Comfort vs. Style: How to Balance Out Your Home Design
There are only three things we really strive for when furnishing our own home: comfort, style, and practicability. Hitting a balance of all these is pretty hard, but if you know what you’re doing, you can hit each target in your home to great effect. Read on to find out how you can balance comfort and style in your home.
1 Balance your materials
When it comes to physical comfort in the home, what furniture you buy is obviously extremely important. The first thing you buy when moving into your own space is a sofa or chair or even a cheap mattress and if you have only that and a laptop for entertainment and work, the rest is window dressing.
If you’re looking to combine style and comfort, it’s best to go for items that combine solid and soft materials. Sure, you want a squishy sofa, but its wooden stiletto legs really make it. Get yourself a bed with the best mattress that feels like a dream, and buy a stylish headboard to go with it.
2 Balance your colors
Comfort means appeasing your mind as much as your body. If you come home and feel a headache coming on the longer that you’re in the room, that might be more to do with color. For example, it’s what a lot of people go off the maximalist style for too much happening at once. However, doing the maximalism style right is a great example of how to avoid a headache due to color. Doing it right involves slimming down your color palette, tightening up the different patterns you’re using, and counteracting bold with neutrals for a look that doesn’t overwhelm.
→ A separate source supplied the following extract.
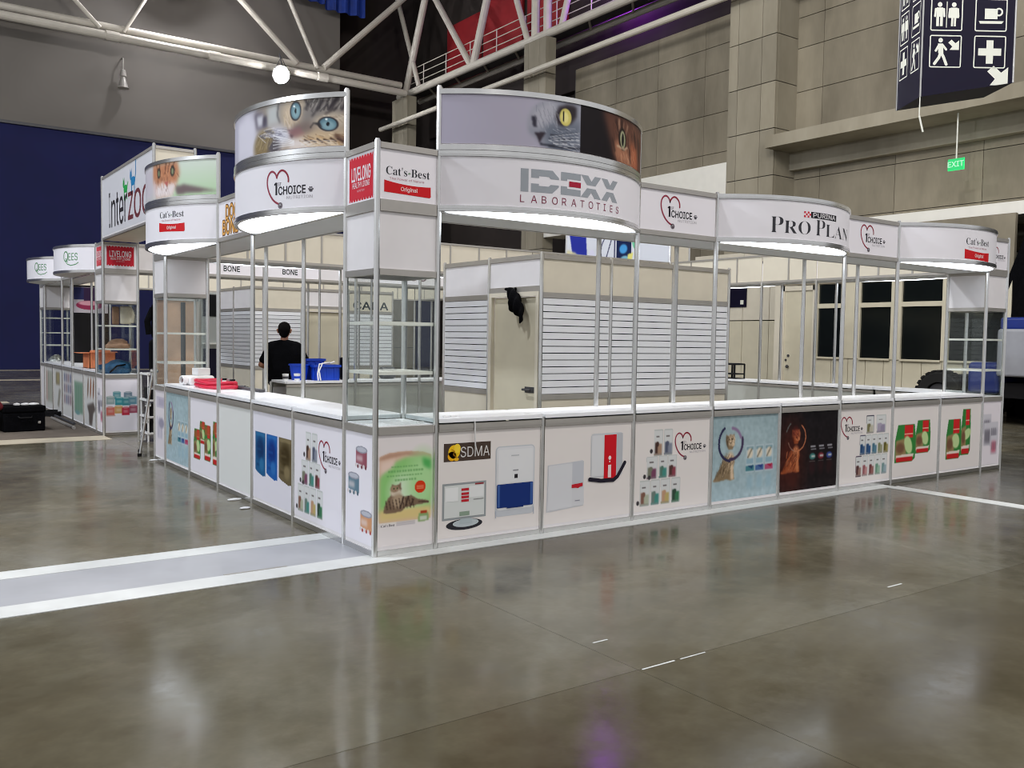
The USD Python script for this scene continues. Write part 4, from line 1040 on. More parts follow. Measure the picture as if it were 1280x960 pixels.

Taking it a step further, if you don’t have a maximalist style but are getting the feeling that your home is too chaotic, calmer colors might be just the ticket to bringing your blood pressure down. Neutrals are an option, but so are pastels, muted tones, and jewel tones if you’re feeling bold.
3 Balance your space
Another way you can bring on a headache when looking at your home, however, is with space. Space is the worst of both elements since you’ve not got much room to literally breathe if your home is too full of stuff. Sure, you might have a small home so that space fills up easily, but dust will accumulate in a smaller space, causing you to go around with the hoover and the feather duster every weekend to avoid sneezing.
Having a clear-out is a good way to avoid using up so much space in your rooms and your mind. You don’t necessarily have to get rid of everything but more, be sure that everything has a place.
Be careful about the furniture you buy, for instance. Keep away from display cabinets. Doors and drawers are your friends. They can put literal meaning to the phrase “Out of sight, out of mind”. Look for beds that double as storage; opt for an ottoman rather than a pouffe for the storage element. Use your vertical space for shelves, etc.